Who Actually Governs North Carolina?

When people talk about politics in North Carolina, they usually talk about the same handful of figures. The governor. The General Assembly. Maybe a few high-profile judges. It makes sense. Those are the names you see on signs and in headlines.

But governance is larger than the people who win elections. If you want to understand how decisions are made in this state, you have to look at the whole machine. You have to look at who writes the rules, who interprets them, who funds them, and who actually carries them out.

Start with the obvious.

The General Assembly holds enormous power in North Carolina. It writes the laws. It controls the budget. It can reshape agencies, create new authorities, and decide what local governments are allowed to do. In a practical sense, it sets the terms for much of public life. If you want to know what government will be able to do in five years, pay attention to what the legislature builds now.

The governor matters too, but often in a different way than people assume. The governor has real powers, especially around administration, appointments, and the day-to-day direction of the executive branch. The governor can set priorities, push programs, and use the public spotlight. But the office does not operate like the presidency. In North Carolina, the governor can be a central figure and still find major parts of the agenda shaped elsewhere.

Then there are state agencies.

Agencies are where laws become real. Rules get written. Permits are granted or denied. Standards are enforced. Funding gets distributed. For many residents, the most direct experience of “the state” is not a legislator or a governor, but a department or a regulator. That work is often technical and rarely dramatic. It is also where policy succeeds or fails.

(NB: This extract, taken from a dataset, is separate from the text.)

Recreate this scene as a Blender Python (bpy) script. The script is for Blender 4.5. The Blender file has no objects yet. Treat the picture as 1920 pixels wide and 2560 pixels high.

Courts belong on this list as well. Judges do not pass laws, but they decide how laws can be applied. They settle conflicts between branches of government. They determine how far a rule can stretch. In a system full of vague language and competing claims, interpretation becomes its own form of power.

Local government is where many people feel the consequences first.

County commissions, school boards, and municipal councils control schools, land use, public safety, local services, and the texture of everyday life. In rural areas, these bodies can be the most visible form of governance for miles. The decisions made there do not always get covered, but they are often the ones families live with.

Finally, there are the boards, commissions, and authorities most voters never think about.

Many of these positions are appointed, not elected. Some exist to oversee a single function. Others guide large public systems quietly. They can influence how money is spent, how policies are implemented, and which choices are treated as possible. Their power is rarely personal. It is structural. It comes from being in the room where details get decided.

If you want to understand who governs North Carolina, the honest answer is that it is never just one person. Governance is layered. Authority is shared and contested. Elections matter, but they do not tell the whole story. The state is governed by a set of institutions that interact, bargain, and sometimes block each other.

The good news is that this complexity is not a mystery once you learn to see it. Power leaves patterns. It shows up in budgets, appointments, procedures, and rules that outlast any single election cycle. When people understand where those patterns come from, politics becomes less theatrical and more legible. That is the first step toward meaningful participation.